**Input material:**
>>

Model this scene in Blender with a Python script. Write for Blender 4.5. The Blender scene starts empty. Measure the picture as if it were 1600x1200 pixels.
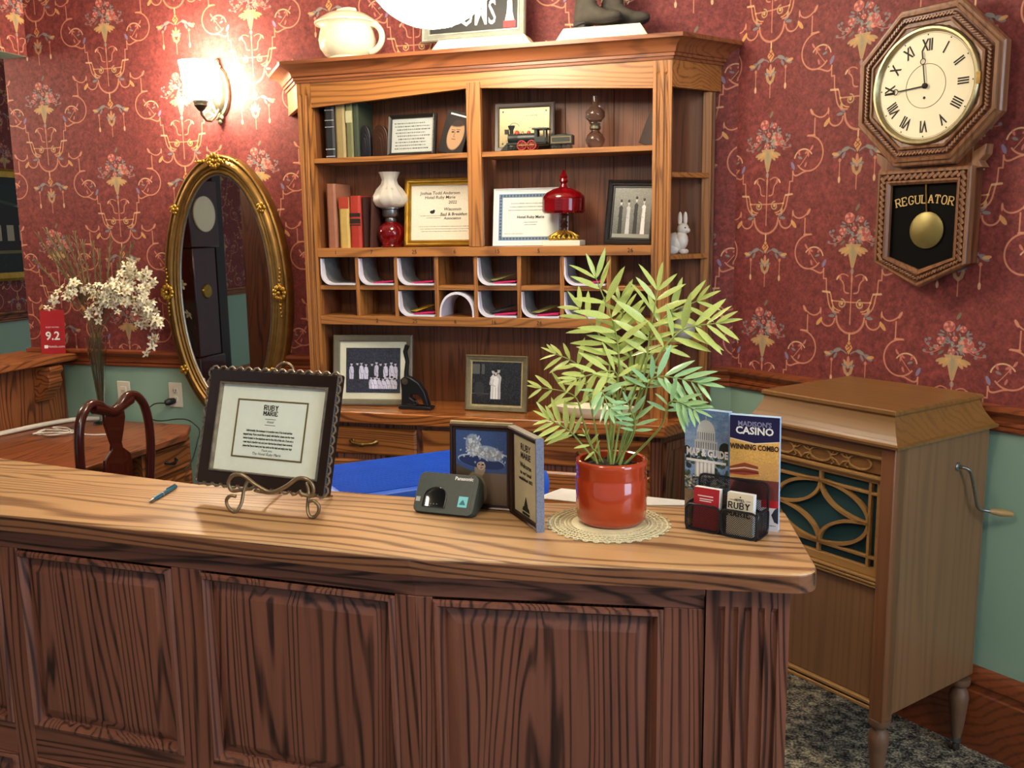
import bpy, math, random
import numpy as np
from mathutils import Matrix, Vector, Euler
R = math.radians
random.seed(7)
S = bpy.context.scene
COL = S.collection
# ------------------------------------------------------------------ camera
F_PX, YAW, PITCH, ROLL, EYE = 1455.85, R(16.9326), R(9.265), R(0.80619), 1.6
def _axes():
    cy, sy = math.cos(YAW), math.sin(YAW)
    fw = np.array([-sy*math.cos(PITCH), cy*math.cos(PITCH), -math.sin(PITCH)])
    rt = np.array([cy, sy, 0.0]); dn = np.cross(fw, rt)
    c, s = math.cos(ROLL), math.sin(ROLL)
    return np.array([c*rt+s*dn, -s*rt+c*dn, fw])
AX = _axes()
cam_d = bpy.data.cameras.new('camera')
cam_d.sensor_width = 36.0; cam_d.lens = F_PX/1600*36.0; cam_d.clip_start = 0.05
cam = bpy.data.objects.new('camera', cam_d); COL.objects.link(cam)
cam.matrix_world = Matrix(((AX[0][0], -AX[1][0], -AX[2][0], 0), (AX[0][1], -AX[1][1], -AX[2][1], 0),
                           (AX[0][2], -AX[1][2], -AX[2][2], EYE), (0, 0, 0, 1)))
S.camera = cam
# ------------------------------------------------------------------ light and exposure
S.view_settings.view_transform = 'Standard'; S.view_settings.look = 'None'
S.view_settings.gamma = 1.0; S.view_settings.use_curve_mapping = False
S.view_settings.exposure = 0.35
S.cycles.use_denoising = True
S.cycles.max_bounces = 6; S.cycles.diffuse_bounces = 3; S.cycles.glossy_bounces = 3; S.cycles.transmission_bounces = 6; S.cycles.use_adaptive_sampling = True; S.cycles.adaptive_threshold = .02; S.cycles.sample_clamp_indirect = 6.0
W = bpy.data.worlds.new('world'); S.world = W; W.use_nodes = True
W.node_tree.nodes['Background'].inputs[0].default_value = (0.86, 0.90, 1.0, 1)
W.node_tree.nodes['Background'].inputs[1].default_value = 0.34
def area_light(name, loc, target, sx, sy, power, col):
    d = bpy.data.lights.new(name, 'AREA'); d.shape = 'RECTANGLE'; d.size = sx; d.size_y = sy
    d.energy = power; d.color = col
    o = bpy.data.objects.new(name, d); COL.objects.link(o); o.location = loc
    o.rotation_euler = (Vector(target)-Vector(loc)).to_track_quat('-Z', 'Y').to_euler()
    return o
area_light('assumed_daylight_area', (3.1, 0.1, 1.75), (-0.3, 1.9, 1.0), 1.6, 2.0, 62, (0.55, 0.76, 1.0))  # bare area light, no window built; bluish daylight from the right is assumed
GLOBE_L, SCONCE_L, CEIL_L = 27.0, 125.0, 38.0      # radiance of the glass shades

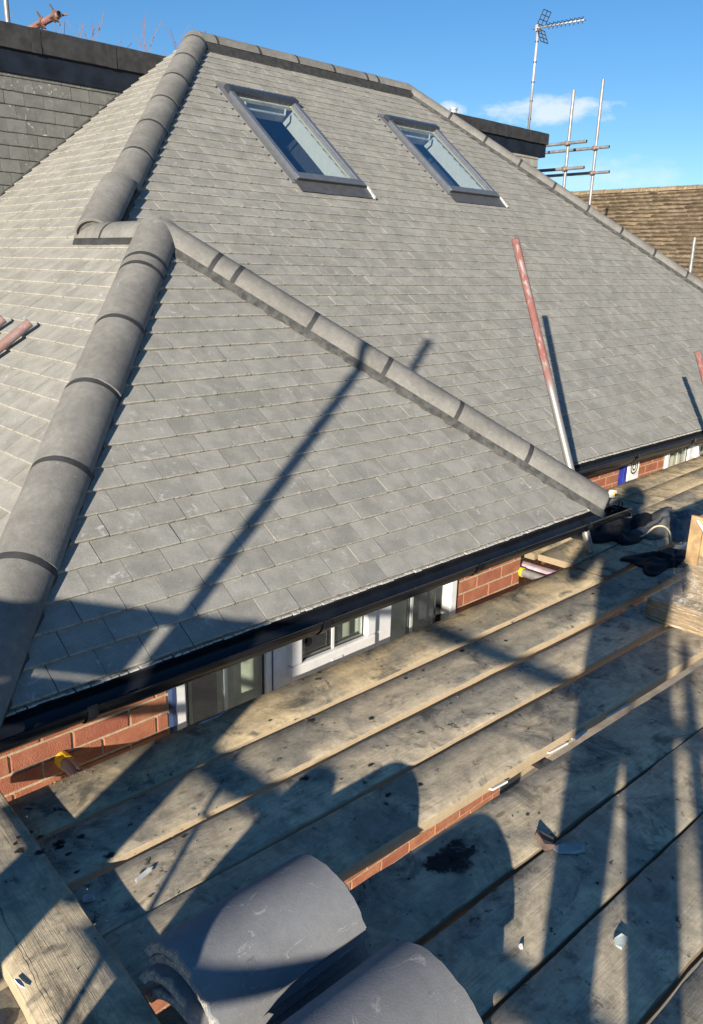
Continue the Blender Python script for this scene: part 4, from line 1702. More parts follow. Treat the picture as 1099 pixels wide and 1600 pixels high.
standard(-1.400, -1.044, 2.30, 'tall upright standard at the left end of the deck')
tube('guard_rail', (-1.448, -3.2, 0.735), (-1.448, 0.75, 0.735), 'upper guard rail along the left end of the deck', cat='guard rail', group='guard rails at the left end')
tube('guard_rail', (-1.448, -3.2, 0.355), (-1.448, -0.55, 0.335), 'lower guard rail along the left end of the deck', cat='guard rail', group='guard rails at the left end')
mb = MB()
mb.box((-0.018, -0.095, 0), (0.018, 0.095, 1.03))
o = mb.build('upright_board', M_BOARD, None, mw=Matrix.Translation((-1.395, -1.135, ZB)) @ Matrix.Rotation(math.radians(27), 4, 'Z'))
at = o.data.attributes.new('warm', 'FLOAT', 'POINT')
tag(o, 'board stood on end against the left standard', 'scaffold board')
for k, (z0_, z1_) in enumerate(((0.565, 0.700), (0.425, 0.548))):
    mb = MB()
    mb.box((-1.425, -0.985, z0_), (-1.392, 0.70, z1_))
    o = mb.build('guard_board', M_BOARD, None)
    tag(o, ['upper', 'lower'][k] + ' guard board fixed on edge under the rail at the left end', 'guard board', 'guard boards at the left end')
tube('tie_rod', (-1.20, -1.24, 0.30), (-1.20, -1.64, -0.30), 'thin rod leaning on the lower guard rail', r=0.008, group='rods', cat='rod')
standard(-1.205, -2.837, 0.885, 'short upright standard behind the camera')
mb = MB()
rs = random.Random(4)
vs, fs = [], []
nseg, nr = 18, 9
for i in range(nr + 1):
    f = i / nr
    rad = 0.135 * (math.sin(PI * min(0.5, f * 0.6 + 0.22)) if f < 0.5 else math.cos((f - 0.5) * PI * 0.93) ** 0.45)
    for k in range(nseg):
        aa = 2 * PI * k / nseg
        vs.append((rad * math.cos(aa) * (1 + rs.uniform(-.05, .05)), rad * math.sin(aa) * (1 + rs.uniform(-.05, .05)), 0.47 * f))
for i in range(nr):
    for k in range(nseg):
        fs.append((i * nseg + k, i * nseg + (k + 1) % nseg, (i + 1) * nseg + (k + 1) % nseg, (i + 1) * nseg + k))
fs.append(tuple(nr * nseg + k for k in range(nseg)))
o = meshobj('shadow_sack', vs, fs, M_BLACKBAG, smooth=True, mw=Matrix.Translation((-0.655, -1.30, ZB)))  # out of view, added only for its rounded shadow on the stacks
tag(o, 'unseen black sack added to cast a shadow on the ridge tile stacks', 'sack')

# ------------------------------------------------------------------ stacks of spare ridge tiles in front
def stack(xc, yc, n, label_top, label_rest, group, yaw=0.0, step=0.029, z0=ZB, R=0.160, half=1.05, length=0.400):
    base = ridge_tile_mesh(length, R, half, 0.023, 41, RT, rough=0.0042)
    first = None
    edge = R * math.cos(half)
    for i in range(n):
        z = z0 - edge + 0.001 + i * step
        ang = yaw + RT.uniform(-.012, .012)
        Mx = Matrix.Translation((xc + (0 if i == n - 1 else RT.uniform(-.022, .016)), yc + RT.uniform(-.005, .005), z)) @ Matrix.Rotation(ang - PI / 2, 4, 'Z') @ Matrix.Translation((0, -length / 2, 0))
        if first is None:
            first = base.build('ridge_tile', [M_RIDGE2, M_BROKEN], None, mw=Mx)
            smooth_by_angle(first, 35)
            o = first
        else:
            o = copyobj(first, mw=Mx)
        tag(o, label_top if i == n - 1 else ['bottom', 'fourth down', 'third down', 'second down'][i] + ' ' + label_rest, 'ridge tile', group)


stack(0.292, -0.978, 5, 'top grey ridge tile of the stack lying across the board gap', 'grey ridge tile in the nested stack across the board gap', 'ridge tiles stacked across the gap', yaw=0.0)
stack(0.282, -1.318, 5, 'top grey ridge tile of the second stack at the bottom edge', 'grey ridge tile in the second nested stack at the bottom edge', 'ridge tiles stacked nearest the viewer', yaw=-0.02)

# ------------------------------------------------------------------ wrapped pallet of tiles
pal = empty('wrapped_pallet', 'tile pallet in torn stretch wrap standing on the boards', 'pallet', loc=(0, 0, 0))


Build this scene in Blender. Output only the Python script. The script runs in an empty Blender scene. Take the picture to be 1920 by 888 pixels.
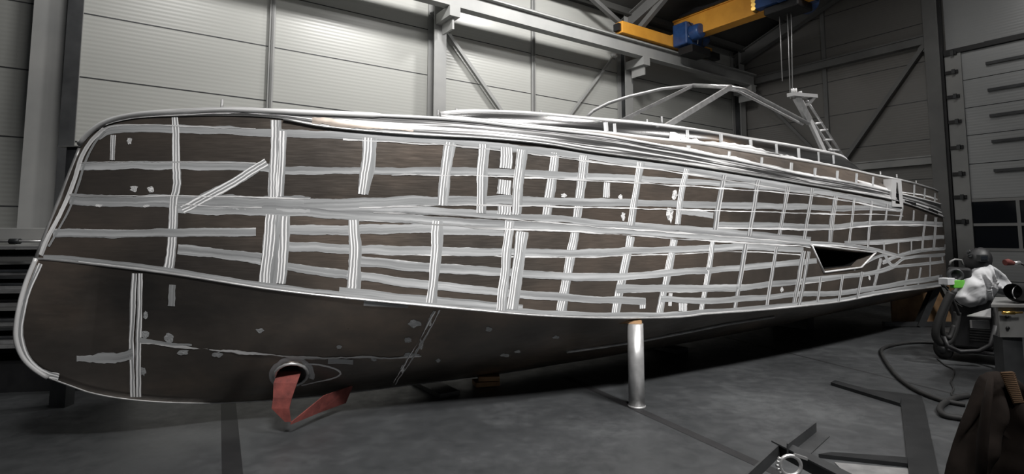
import bpy, bmesh, math, random
from mathutils import Vector, Matrix, noise
from mathutils.bvhtree import BVHTree
random.seed(7)
SC = bpy.context.scene
COL = SC.collection
# ------------------------------------------------------------------ camera
F = 1050.0
TILT = math.radians(5.0)
CAMZ = 1.70
CY = 440.0 - F * math.tan(TILT)
CT, ST = math.cos(TILT), math.sin(TILT)
cam = bpy.data.cameras.new('camera')
cam.sensor_fit = 'HORIZONTAL'; cam.sensor_width = 36.0
cam.lens = 36.0 * F / 1920.0
cam.shift_y = -(444.0 - CY) / 1920.0
cam.clip_start = 0.05; cam.clip_end = 200
camo = bpy.data.objects.new('camera', cam); COL.objects.link(camo)
camo.location = (0, 0, CAMZ); camo.rotation_euler = (math.pi / 2 + TILT, 0, 0)
SC.camera = camo
SC.view_settings.view_transform = 'Standard'
SC.view_settings.look = 'None'
SC.view_settings.gamma = 1.0
SC.view_settings.use_curve_mapping = False
SC.view_settings.exposure = 0.0
# ------------------------------------------------------------------ hall frame: s along the boat and long wall, u away from the camera
TH = math.radians(35.0)
D = Vector((math.cos(TH), math.sin(TH), 0)); N = Vector((-math.sin(TH), math.cos(TH), 0))
P0 = Vector((1.22, 5.49, 0))
HB0 = 1.9
def SU(s, u, z=0.0):
    v = P0 + D * s + N * u; v.z = z; return v
WALL_U = 5.9; END_S = 11.0
# ------------------------------------------------------------------ light
world = bpy.data.worlds.new('world'); SC.world = world; world.use_nodes = True
world.node_tree.nodes['Background'].inputs[0].default_value = (0.62, 0.66, 0.72, 1)
world.node_tree.nodes['Background'].inputs[1].default_value = 0.06
def area(name, loc, size, sizey, power, target=None, col=(1, .98, .96), spread=None):
    l = bpy.data.lights.new(name, 'AREA'); l.shape = 'RECTANGLE'; l.size = size; l.size_y = sizey
    l.energy = power; l.color = col
    if spread: l.spread = math.radians(spread)
    o = bpy.data.objects.new(name, l); COL.objects.link(o); o.location = loc
    if target is not None:
        o.rotation_euler = (Vector(target) - Vector(loc)).to_track_quat('-Z', 'Y').to_euler()
    else:
        o.rotation_euler = (0, 0, TH)
    return o
area('hall_and_fill_lamp', SU(-3.6, 0.4, 7.6), 1.5, .5, 90)
area('hall_and_fill_lamp', SU(1.4, 0.2, 7.6), 1.5, .5, 120)
area('hall_and_fill_lamp', SU(6.4, -0.4, 7.9), 1.5, .5, 90)
area('wall_wash_fill', SU(-3.4, 3.0, 7.3), 1.0, .4, 60, SU(-3.4, 5.9, 4.4))  # unseen wash lamps, added for the bright spots on the long wall
area('wall_wash_fill', SU(-.3, 2.8, 7.3), 1.0, .4, 190, SU(-.3, 5.9, 4.4))
area('wall_wash_fill', SU(3.2, 2.8, 7.3), 1.0, .4, 150, SU(3.2, 5.9, 4.0))
area('hall_and_fill_lamp', SU(-4.2, -5.5, 7.4), 1.6, .6, 130, SU(-2.6, 0, 1.3), (1, .98, .96), 62)  # from here on: unseen near-side fill lamps, added to brighten the hull
area('hall_and_fill_lamp', SU(.6, -5.5, 7.4), 1.6, .6, 150, SU(1.0, 0, 1.3), (1, .98, .96), 62)
area('hall_and_fill_lamp', SU(5.2, -5.0, 7.4), 1.6, .6, 75, SU(5.6, 0, 1.5), (1, .98, .96), 55)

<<

**Aim:** Check each line of the data above for the word "picture", then state how many lines have it. Give the number alone.

**Solution:** 3